» **Task to complete**
Quote exactly the lines from the start of the entries to the one with "SC.render.resolution_x = 1024;", both ends included.

[Records from a data source]
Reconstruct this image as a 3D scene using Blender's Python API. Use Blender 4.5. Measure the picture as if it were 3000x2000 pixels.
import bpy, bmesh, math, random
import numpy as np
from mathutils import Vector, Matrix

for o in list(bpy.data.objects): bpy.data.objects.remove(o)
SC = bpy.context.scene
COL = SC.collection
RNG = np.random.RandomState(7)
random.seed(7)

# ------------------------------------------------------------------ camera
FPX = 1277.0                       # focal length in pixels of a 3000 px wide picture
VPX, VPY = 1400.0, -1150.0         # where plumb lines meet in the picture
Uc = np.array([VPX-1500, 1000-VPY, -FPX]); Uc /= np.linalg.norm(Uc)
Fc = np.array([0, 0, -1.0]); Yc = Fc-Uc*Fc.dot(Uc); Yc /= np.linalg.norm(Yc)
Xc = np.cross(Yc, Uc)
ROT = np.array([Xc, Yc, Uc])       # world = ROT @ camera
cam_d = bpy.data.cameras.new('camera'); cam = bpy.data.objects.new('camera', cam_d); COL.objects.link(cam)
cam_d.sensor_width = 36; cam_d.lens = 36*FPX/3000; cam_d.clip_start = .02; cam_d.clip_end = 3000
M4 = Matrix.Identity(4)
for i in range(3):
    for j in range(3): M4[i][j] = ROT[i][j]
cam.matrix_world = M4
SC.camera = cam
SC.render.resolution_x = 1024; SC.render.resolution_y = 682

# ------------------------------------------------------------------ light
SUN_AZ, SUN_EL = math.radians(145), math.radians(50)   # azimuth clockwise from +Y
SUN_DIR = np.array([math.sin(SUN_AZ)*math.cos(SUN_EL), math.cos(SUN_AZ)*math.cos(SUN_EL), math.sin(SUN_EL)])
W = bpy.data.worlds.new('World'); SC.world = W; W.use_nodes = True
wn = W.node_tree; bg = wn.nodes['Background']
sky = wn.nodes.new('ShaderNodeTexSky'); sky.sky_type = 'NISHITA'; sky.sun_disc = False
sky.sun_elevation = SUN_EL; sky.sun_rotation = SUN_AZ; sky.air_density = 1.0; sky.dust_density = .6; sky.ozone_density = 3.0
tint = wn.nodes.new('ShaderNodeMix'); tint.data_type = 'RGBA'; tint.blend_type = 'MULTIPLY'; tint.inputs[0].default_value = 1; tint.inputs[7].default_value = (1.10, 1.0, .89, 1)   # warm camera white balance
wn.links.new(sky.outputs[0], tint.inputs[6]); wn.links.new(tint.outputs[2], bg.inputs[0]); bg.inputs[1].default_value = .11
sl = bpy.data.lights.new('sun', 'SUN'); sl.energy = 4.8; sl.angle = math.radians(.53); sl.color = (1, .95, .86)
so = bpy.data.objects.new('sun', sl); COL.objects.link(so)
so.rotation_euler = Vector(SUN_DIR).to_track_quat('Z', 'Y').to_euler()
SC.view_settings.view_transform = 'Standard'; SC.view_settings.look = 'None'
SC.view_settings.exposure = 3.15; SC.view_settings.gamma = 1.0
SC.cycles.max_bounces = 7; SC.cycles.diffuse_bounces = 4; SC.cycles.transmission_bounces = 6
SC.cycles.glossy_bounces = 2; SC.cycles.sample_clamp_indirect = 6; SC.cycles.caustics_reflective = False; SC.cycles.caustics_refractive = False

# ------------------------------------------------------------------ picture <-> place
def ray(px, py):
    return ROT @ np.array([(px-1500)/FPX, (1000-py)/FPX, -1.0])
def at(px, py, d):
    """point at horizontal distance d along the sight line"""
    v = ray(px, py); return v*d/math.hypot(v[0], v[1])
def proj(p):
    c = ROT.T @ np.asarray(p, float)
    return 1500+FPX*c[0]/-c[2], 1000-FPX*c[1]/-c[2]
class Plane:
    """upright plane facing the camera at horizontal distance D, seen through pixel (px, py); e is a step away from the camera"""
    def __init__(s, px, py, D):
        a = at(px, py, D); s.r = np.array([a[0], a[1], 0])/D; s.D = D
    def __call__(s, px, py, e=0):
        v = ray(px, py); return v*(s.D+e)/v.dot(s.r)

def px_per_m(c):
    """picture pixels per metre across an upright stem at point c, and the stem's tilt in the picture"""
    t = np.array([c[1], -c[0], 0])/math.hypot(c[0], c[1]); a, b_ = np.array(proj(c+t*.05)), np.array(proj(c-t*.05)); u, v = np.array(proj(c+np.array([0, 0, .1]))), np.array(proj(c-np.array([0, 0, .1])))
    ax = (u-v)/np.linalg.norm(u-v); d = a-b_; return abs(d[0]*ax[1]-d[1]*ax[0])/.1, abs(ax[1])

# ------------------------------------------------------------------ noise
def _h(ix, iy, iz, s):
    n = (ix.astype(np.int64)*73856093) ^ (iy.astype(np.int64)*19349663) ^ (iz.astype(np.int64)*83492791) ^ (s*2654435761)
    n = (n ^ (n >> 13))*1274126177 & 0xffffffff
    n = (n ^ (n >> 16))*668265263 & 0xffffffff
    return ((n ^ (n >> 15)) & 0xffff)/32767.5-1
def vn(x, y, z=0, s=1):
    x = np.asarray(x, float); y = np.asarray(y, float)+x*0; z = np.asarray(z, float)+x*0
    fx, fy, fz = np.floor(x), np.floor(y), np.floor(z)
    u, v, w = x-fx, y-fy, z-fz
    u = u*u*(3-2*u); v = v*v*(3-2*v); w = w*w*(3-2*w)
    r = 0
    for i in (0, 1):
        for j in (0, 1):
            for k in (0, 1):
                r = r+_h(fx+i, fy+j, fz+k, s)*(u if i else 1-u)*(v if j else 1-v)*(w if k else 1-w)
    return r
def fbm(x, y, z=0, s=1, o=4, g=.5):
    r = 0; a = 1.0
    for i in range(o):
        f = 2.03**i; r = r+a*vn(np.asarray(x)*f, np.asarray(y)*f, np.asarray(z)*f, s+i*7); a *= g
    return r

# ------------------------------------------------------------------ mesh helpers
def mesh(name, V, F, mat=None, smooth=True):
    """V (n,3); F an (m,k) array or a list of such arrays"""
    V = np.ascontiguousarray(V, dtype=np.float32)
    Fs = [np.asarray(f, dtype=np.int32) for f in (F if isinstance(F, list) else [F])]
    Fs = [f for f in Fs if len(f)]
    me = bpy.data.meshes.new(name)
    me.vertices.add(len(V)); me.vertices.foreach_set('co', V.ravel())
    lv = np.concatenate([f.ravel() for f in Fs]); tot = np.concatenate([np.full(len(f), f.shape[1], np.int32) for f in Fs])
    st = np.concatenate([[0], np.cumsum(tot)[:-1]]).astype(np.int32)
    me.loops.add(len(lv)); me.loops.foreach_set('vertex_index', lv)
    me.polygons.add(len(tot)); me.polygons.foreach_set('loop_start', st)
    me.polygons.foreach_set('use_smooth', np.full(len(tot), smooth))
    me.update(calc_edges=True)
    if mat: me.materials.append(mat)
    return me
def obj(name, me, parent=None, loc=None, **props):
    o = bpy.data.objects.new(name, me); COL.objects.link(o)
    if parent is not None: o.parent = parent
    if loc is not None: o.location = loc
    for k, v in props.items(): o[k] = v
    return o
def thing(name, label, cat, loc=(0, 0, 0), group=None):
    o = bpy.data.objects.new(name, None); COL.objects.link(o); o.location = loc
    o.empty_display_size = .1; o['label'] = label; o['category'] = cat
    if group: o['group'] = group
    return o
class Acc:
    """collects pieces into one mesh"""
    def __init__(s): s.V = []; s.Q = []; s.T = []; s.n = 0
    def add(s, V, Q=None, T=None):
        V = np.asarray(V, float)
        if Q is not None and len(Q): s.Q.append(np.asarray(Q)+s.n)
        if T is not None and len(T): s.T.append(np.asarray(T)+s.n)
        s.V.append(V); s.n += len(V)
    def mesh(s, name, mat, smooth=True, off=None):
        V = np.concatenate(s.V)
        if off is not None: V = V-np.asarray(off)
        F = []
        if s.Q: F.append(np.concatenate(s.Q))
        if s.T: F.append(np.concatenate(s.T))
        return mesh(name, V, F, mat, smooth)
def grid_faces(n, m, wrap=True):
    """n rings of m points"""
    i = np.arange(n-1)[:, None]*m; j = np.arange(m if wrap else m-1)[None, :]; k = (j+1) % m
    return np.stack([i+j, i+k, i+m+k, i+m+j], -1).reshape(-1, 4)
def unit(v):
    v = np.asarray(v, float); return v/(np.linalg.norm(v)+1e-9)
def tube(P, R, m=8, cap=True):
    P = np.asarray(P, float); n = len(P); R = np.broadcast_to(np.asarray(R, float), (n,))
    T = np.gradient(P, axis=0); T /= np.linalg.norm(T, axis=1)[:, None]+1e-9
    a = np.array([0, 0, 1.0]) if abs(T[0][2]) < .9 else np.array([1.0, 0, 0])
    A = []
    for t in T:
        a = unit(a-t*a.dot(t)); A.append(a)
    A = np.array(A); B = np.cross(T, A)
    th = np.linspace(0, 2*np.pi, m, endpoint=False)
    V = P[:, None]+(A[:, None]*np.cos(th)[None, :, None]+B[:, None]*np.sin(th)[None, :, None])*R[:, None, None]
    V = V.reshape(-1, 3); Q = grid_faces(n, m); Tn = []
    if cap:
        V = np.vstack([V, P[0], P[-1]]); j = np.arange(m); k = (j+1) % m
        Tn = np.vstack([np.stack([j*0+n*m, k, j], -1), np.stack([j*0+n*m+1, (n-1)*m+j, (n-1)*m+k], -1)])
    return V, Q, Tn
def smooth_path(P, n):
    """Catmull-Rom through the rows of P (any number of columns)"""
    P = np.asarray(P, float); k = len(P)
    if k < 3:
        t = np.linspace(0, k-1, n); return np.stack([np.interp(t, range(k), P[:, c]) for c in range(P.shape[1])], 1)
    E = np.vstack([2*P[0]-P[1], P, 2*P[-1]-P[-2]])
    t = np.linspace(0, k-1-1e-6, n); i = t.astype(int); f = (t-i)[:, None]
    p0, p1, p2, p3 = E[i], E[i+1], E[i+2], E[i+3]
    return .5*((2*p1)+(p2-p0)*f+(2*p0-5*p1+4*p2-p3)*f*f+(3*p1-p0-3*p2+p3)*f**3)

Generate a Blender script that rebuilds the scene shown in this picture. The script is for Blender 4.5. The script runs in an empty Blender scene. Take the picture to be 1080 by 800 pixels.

» **Solution for this exercise**
Reconstruct this image as a 3D scene using Blender's Python API. Use Blender 4.5. Measure the picture as if it were 3000x2000 pixels.
import bpy, bmesh, math, random
import numpy as np
from mathutils import Vector, Matrix

for o in list(bpy.data.objects): bpy.data.objects.remove(o)
SC = bpy.context.scene
COL = SC.collection
RNG = np.random.RandomState(7)
random.seed(7)

# ------------------------------------------------------------------ camera
FPX = 1277.0                       # focal length in pixels of a 3000 px wide picture
VPX, VPY = 1400.0, -1150.0         # where plumb lines meet in the picture
Uc = np.array([VPX-1500, 1000-VPY, -FPX]); Uc /= np.linalg.norm(Uc)
Fc = np.array([0, 0, -1.0]); Yc = Fc-Uc*Fc.dot(Uc); Yc /= np.linalg.norm(Yc)
Xc = np.cross(Yc, Uc)
ROT = np.array([Xc, Yc, Uc])       # world = ROT @ camera
cam_d = bpy.data.cameras.new('camera'); cam = bpy.data.objects.new('camera', cam_d); COL.objects.link(cam)
cam_d.sensor_width = 36; cam_d.lens = 36*FPX/3000; cam_d.clip_start = .02; cam_d.clip_end = 3000
M4 = Matrix.Identity(4)
for i in range(3):
    for j in range(3): M4[i][j] = ROT[i][j]
cam.matrix_world = M4
SC.camera = cam
SC.render.resolution_x = 1024; SC.render.resolution_y = 682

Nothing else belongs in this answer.